City slickers did for my pension

A nationalised insurance industry would have given me a better deal

Special report: Equitable Life

Paul Foot
Tuesday September 4, 2001
The Guardian

If you ventured into the law library at University College, Oxford, 40
years ago, as I did rather infrequently, you would be certain to
encounter a rather dapper and precise student feverishly working away
in a corner, surrounded by a huge pile of tomes. His name was Vanni
Treves, and I'm rather ashamed to admit that he became the butt of
college satirists, such as Richard Ingrams and I, who mocked him as a
joyless swot. Now, 40 years on, Vanni is chairman of Equitable Life
Assurance Co, and has had his revenge. He has cut my pension to
ribbons.

In 1986, my employer at the Daily Mirror, Robert Maxwell, told me I
could join the Mirror staff but that I was, at 49, "too old" to join
the Mirror's pension scheme. This turned out to be a merciful release.
What should I do instead? Unanimously my friends who understood these
matters told me that the safest and most principled private pension
providers were "old mutuals" like Equitable Life, which did not waste
any money on shareholders. So I invested in a modest pension with the
old mutual. This fund, built up slowly and painfully over 15 years,
has now been more than decimated by my old university chum.

To be fair, Vanni is not solely or even directly responsible for the
chaos at Equitable Life. He was brought in to save the firm after
former directors tried to cut the guaranteed bonus for large numbers
of investors and were told by the House of Lords that their cut was
illegal. Ever since, the safe old mutual has careered down the drain.

But even in adversity Vanni seems to have missed the point. "I am," he
boasts, "a City creature and a City beneficiary, and this firm is a
beneficiary of the City. Equitable Life has sullied the reputation not
only of the financial industry but also of the reputation of the City.
That is something I care about." The point, however, is that Equitable
Life, like pretty well everything else in the City, runs on the first
principle of free enterprise, namely the control of great enterprises
by small groups of greedy and reckless individuals.
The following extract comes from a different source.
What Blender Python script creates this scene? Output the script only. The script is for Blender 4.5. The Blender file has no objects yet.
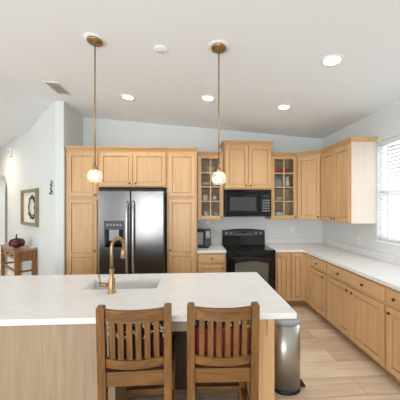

Such people were
in unchallenged and unchallengeable control of Equitable Life in the
years of its demise.

Their punishment is a tribute to another time-honoured maxim of the
City - nothing succeeds like failure. As they left the sinking ship
they made sure of their bonuses - and their pensions. Alan Nash,
former managing director, who resigned last December, got £256,000 in
lieu of notice - and a guaranteed pension of £90,400. Chris Headdon
who replaced him lasted all of two months. When he stepped down he had
accrued an annual pension of £94,200, and pocketed a bonus of £1,000 a
week for the year 2000. Neither of these men, nor any of their
predecessors, will have to pay a penny for what now emerges as their
ludicrous guarantees, nor for their even more ludicrous decision to
fight their accusers all the way to the House of Lords. They operated
throughout without responsibility and free from all but the most
derisory public control.

In the days when the Labour party stood at least in part for labour,
some concern was expressed about the power and responsibility of
private monopolies in control of insurance. Labour's policy documents
before 1945 (though not the manifesto) named insurance as one of the
likeliest candidates for public ownership. In 1948 and 1949 the Labour
party national executive was incessantly plunged into the argument.
Two Labour secretaries of state, James Griffiths (National Insurance),
and Aneurin Bevan (Health) argued again and again for nationalisation
of the insurance companies, only to be rebuffed by Herbert Morrison,
Stafford Cripps and Hugh Dalton, who were worried about the effect of
such a move on the electorate.

In the end, a compromise was reached whereby the insurance companies
would be "mutualised" along the lines so gloriously vindicated at
Equitable Life. In his history of the period, Kenneth O Morgan (now,
sadly, a Lord) describes the 1949 compromise as heralding "a twilight
period of uncertain, half-hearted commitment". It achieved the worst
of both worlds: it infuriated the insurance companies without
seriously threatening them. Whatever else could be said about a
publicly owned insurance and pensions industry, its controllers are
unlikely to have made the monstrous errors of the big pensions firms
in the mis-selling scandals after 1988 or of the City slickers at
Equitable Life, and even if they had, the public would have been
protected.

Half a century on, the very idea of nationalising the private
insurance companies frightens New Labour leaders out of their wits. So
terrified are they of the prospect of accepting responsibility for the
victims of Equitable Life that they have set up an inquiry under a
commercial law expert who cannot command anyone to give evidence to
him and most of whose hearings are likely to be heard in private. Thus
two other inalienable principles of free enterprise will be vigorously
upheld: the freedom to swindle the public and the freedom to avoid
public accountability for the swindling.